Bratislava sits alongside the Danube, between Budapest and Vienna. Though once the capital of Hungary, it is smaller and less magnificent than its sister cities. Still, the city center is picturesque and charming, with a cathedral and Renaissance and Baroque buildings. Its castle (shown here) overlooks the river, as did the house where Laban was born in 1879.
This fairytale setting and Laban’s imagination provided solace for what appears to have been a lonely childhood. Because there were no suitable schools in the distant border garrisons where his parents were stationed, Laban was left with extended family, where he often felt “my presence was rather superfluous.” He rebelled by breaking windows at his school, getting expelled, and running away.
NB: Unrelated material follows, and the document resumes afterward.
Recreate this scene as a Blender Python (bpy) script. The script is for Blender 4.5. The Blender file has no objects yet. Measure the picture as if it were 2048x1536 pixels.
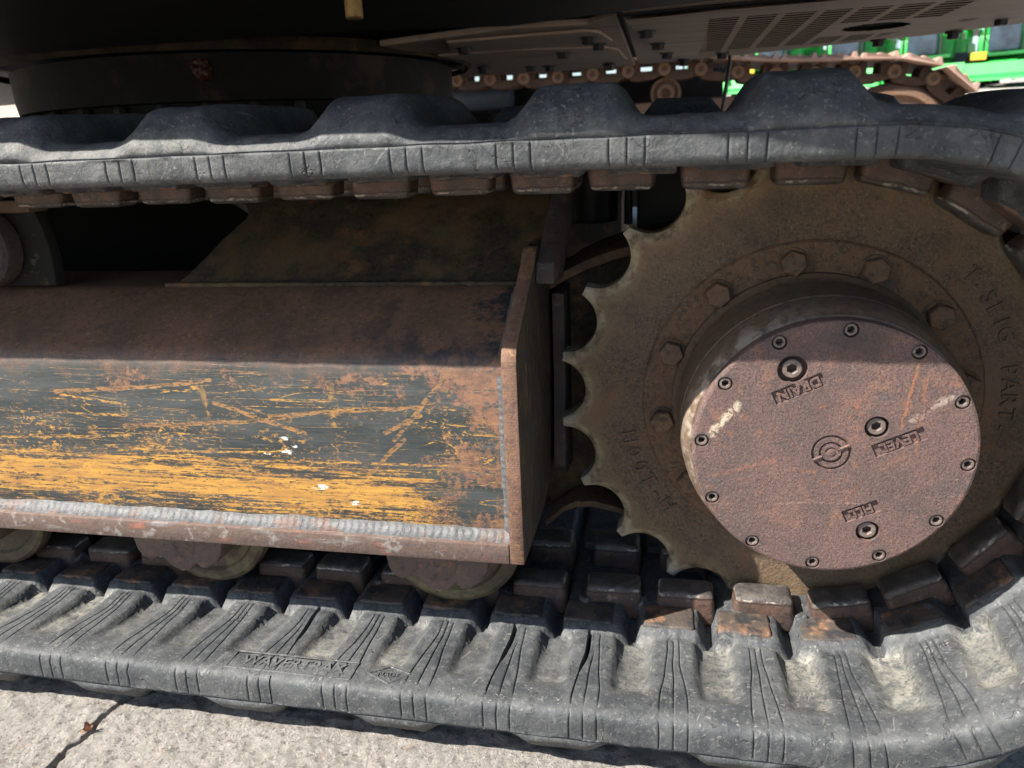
import bpy, bmesh, math, random
import numpy as np
from mathutils import Vector, Matrix, noise
random.seed(7)
S = bpy.context.scene
COL = S.collection
PI = math.pi
rad = math.radians

# ------------------------------------------------------------------ camera
cam = bpy.data.objects.new('camera', bpy.data.cameras.new('camera'))
COL.objects.link(cam)
R_ = Vector((0.97912146, 0.19892286, -0.04184326))
U_ = Vector((-0.02164476, 0.30669805, 0.95156072))
W_ = Vector((-0.20212042, 0.93078784, -0.30460028))
M = Matrix.Identity(4)
for i in range(3):
    M[i][0], M[i][1], M[i][2] = R_[i], U_[i], -W_[i]
M.translation = Vector((-0.1498, -0.8249, 0.2827))
cam.matrix_world = M
cam.data.sensor_width = 36
cam.data.lens = 36 * 1497.44 / 2048
cam.data.clip_start = 0.02
cam.data.clip_end = 1000
cam.data.dof.use_dof = True
cam.data.dof.focus_distance = 0.72
cam.data.dof.aperture_fstop = 9.5
S.camera = cam

# ------------------------------------------------------------------ sky, sun, exposure
SUN_TRAVEL = Vector((1.66, 1.0, -1.97)).normalized()
elev = math.asin(-SUN_TRAVEL.z)
azim = math.atan2(-SUN_TRAVEL.x, -SUN_TRAVEL.y)
w = bpy.data.worlds.new('World')
S.world = w
w.use_nodes = True
nt = w.node_tree
sky = nt.nodes.new('ShaderNodeTexSky')
sky.sky_type = 'NISHITA'
sky.sun_disc = False
sky.sun_elevation = elev
sky.sun_rotation = azim % (2 * PI)
nt.nodes['Background'].inputs['Strength'].default_value = 0.075
nt.links.new(sky.outputs[0], nt.nodes['Background'].inputs['Color'])
sl = bpy.data.lights.new('sun', 'SUN')
sl.energy = 5.0
sl.angle = rad(0.5)
sl.color = (1.0, 0.95, 0.87)
so = bpy.data.objects.new('sun', sl)
COL.objects.link(so)
so.rotation_euler = SUN_TRAVEL.to_track_quat('-Z', 'Y').to_euler()
so.location = (-4, -3, 6)
S.view_settings.view_transform = 'Standard'
S.view_settings.look = 'None'
S.view_settings.exposure = 1.5
S.view_settings.gamma = 1.0
S.cycles.max_bounces = 8
S.cycles.diffuse_bounces = 5

# ------------------------------------------------------------------ object helpers
WM = {}

def empty(name, loc, label, cat, group=None):
    o = bpy.data.objects.new(name, None)
    o.empty_display_size = 0.1
    COL.objects.link(o)
    o.location = loc
    o['label'] = label
    o['category'] = cat
    if group:
        o['group'] = group
    WM[o.name] = Matrix.Translation(loc)
    return o

def add(name, me, mats, parent=None, label=None, cat=None, kind=None, group=None, W=None):
    o = bpy.data.objects.new(name, me)
    COL.objects.link(o)
    if mats is not None:
        if not isinstance(mats, (list, tuple)):
            mats = [mats]
        if not me.materials:
            for m in mats:
                me.materials.append(m)
    W = W if W is not None else Matrix.Identity(4)
    if parent is not None:
        o.parent = parent
        o.matrix_parent_inverse = WM[parent.name].inverted()
    o.matrix_basis = W
    WM[o.name] = W
    if label: o['label'] = label
    if cat: o['category'] = cat
    if kind: o['kind'] = kind
    if group: o['group'] = group
    return o

def fin(bm, smooth=35, name='m'):
    bmesh.ops.recalc_face_normals(bm, faces=bm.faces)
    me = bpy.data.meshes.new(name)
    bm.to_mesh(me)
    bm.free()
    if smooth:
        me.polygons.foreach_set('use_smooth', [True] * len(me.polygons))
        me.set_sharp_from_angle(angle=rad(smooth))
    return me

def box(bm, lo, hi, mat=0):
    x0, y0, z0 = lo
    x1, y1, z1 = hi
    v = [bm.verts.new(p) for p in ((x0, y0, z0), (x1, y0, z0), (x1, y1, z0), (x0, y1, z0),
                                   (x0, y0, z1), (x1, y0, z1), (x1, y1, z1), (x0, y1, z1))]
    fs = [bm.faces.new([v[i] for i in f]) for f in
          ((0, 3, 2, 1), (4, 5, 6, 7), (0, 1, 5, 4), (1, 2, 6, 5), (2, 3, 7, 6), (3, 0, 4, 7))]
    for f in fs:
        f.material_index = mat
    return v, fs

def bev(bm, off, seg=2, ang=30):
    bm.normal_update()
    es = [e for e in bm.edges if len(e.link_faces) == 2 and e.calc_face_angle(0) > rad(ang)]
    bmesh.ops.bevel(bm, geom=es, offset=off, segments=seg, profile=0.5, affect='EDGES', clamp_overlap=True)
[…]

Of course, his flight was short-lived. He was apprehended, and his guardians managed to get him taken back by the school, to his regret. He much preferred the leisure hours spent with “my old friend, the painter… His countless sketches and pictures revealed more to me than I learned from all my school- or story books.”
As Laban notes in his autobiography, “I was gifted with sensibility for the visual and plastic arts and there was no other way to my inner self, to my character, than through a craft that corresponded to my talents.” Nevertheless, he graduated from the Bratislava Gymnasium. In keeping with his father’s wishes, his next port-of-call was Vienna, and the nearby military academy.